Adicionalmente, os defensores da propriedade da terra desenvolveram e testaram sistemas para ajudar a validar e a gerir a grande quantidade de dados criados pelo mapeamento das propriedades fundiárias de uma única aldeia. A USAID, por exemplo, desenvolveu um conjunto de ferramentas de baixo custo que se baseiam nestas inovações e as associam ao envolvimento comunitário.
A “USAID e outros doadores vêem a documentação dos direitos fundiários como um obstáculo central que tem atrasado milhões de famílias em dúzias de países”, diz David Arnaldo Mijan, que lidera a equipa da divisão ambiental da agência no Gabinete de Desenvolvimento Económico USAID/Zâmbia. “A documentação do território melhora a nutrição, reduz o conflito e a pobreza, dá autonomia económica às mulheres e permite que as famílias e as comunidades se tornem mais auto-suficientes”.
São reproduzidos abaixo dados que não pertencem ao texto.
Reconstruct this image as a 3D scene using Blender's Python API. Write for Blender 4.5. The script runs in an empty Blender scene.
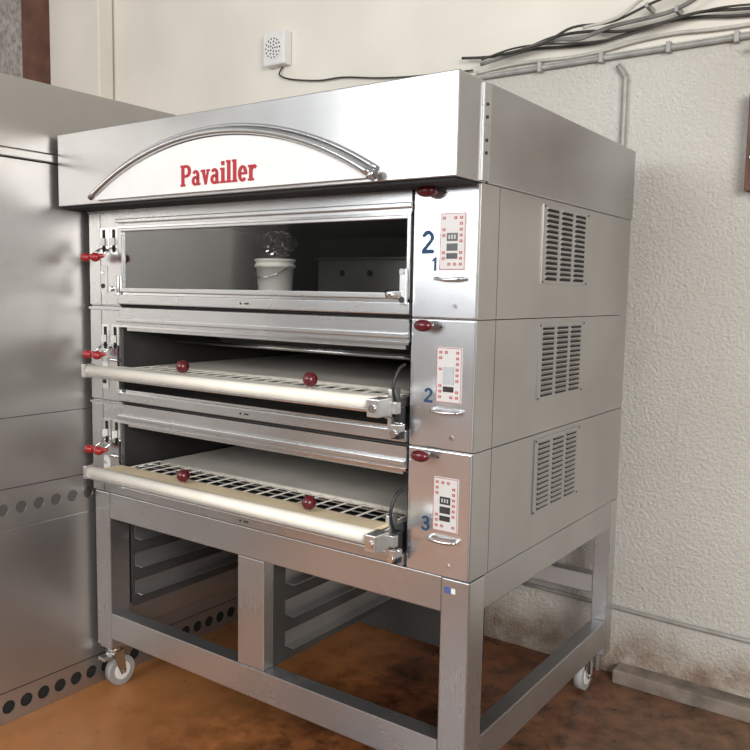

Outros financiadores deveriam tomar nota deste facto.
A USAID e o DFID dispõem de programas de documentação fundiária robustos que se baseiam em abordagens semelhantes. Estas incluem a formação dos membros de comunidades sobre direitos fundiários e os benefícios da documentação, e o seu envolvimento na gestão do processo. Por exemplo, na aldeia de Tembo, Masili, membros de cada um dos 75 agregados caminharam pelos limites dos seus terrenos com testemunhas e líderes locais, anotando as coordenadas GPS. Isto permitiu-lhe criar um mapa digital da sua aldeia em poucos dias e a um custo de cerca de 20 dólares por parcela. A produção do mesmo mapa com agrimensores qualificados teria demorado anos e custado centenas de dólares por parcela.
Assim que os residentes de Masili documentaram os seus terrenos, os conflitos sobre os limites das quintas pararam, permitindo aos agricultores investir em colheitas de valor mais elevado. As mulheres da comunidade, que anteriormente corriam risco de expulsão das suas quintas caso os seus maridos morressem, dispõem agora de documentos que podem utilizar para defender os seus direitos em tribunal. A investigação demonstra que o fortalecimento da propriedade fundiária das mulheres reforça a sua capacidade económica, melhora a nutrição familiar e incentiva a educação dos seus filhos. Os vários efeitos da documentação dos direitos fundiários deveriam captar a atenção dos doadores e dos governos.
Os smartphones dotados de GPS proporcionam uma oportunidade inédita para governos, financiadores e ONG colaborarem com as comunidades locais para a documentação dos seus direitos fundiários. Ao mapearem a terra que trabalham, os agricultores podem traçar um rumo a um futuro melhor.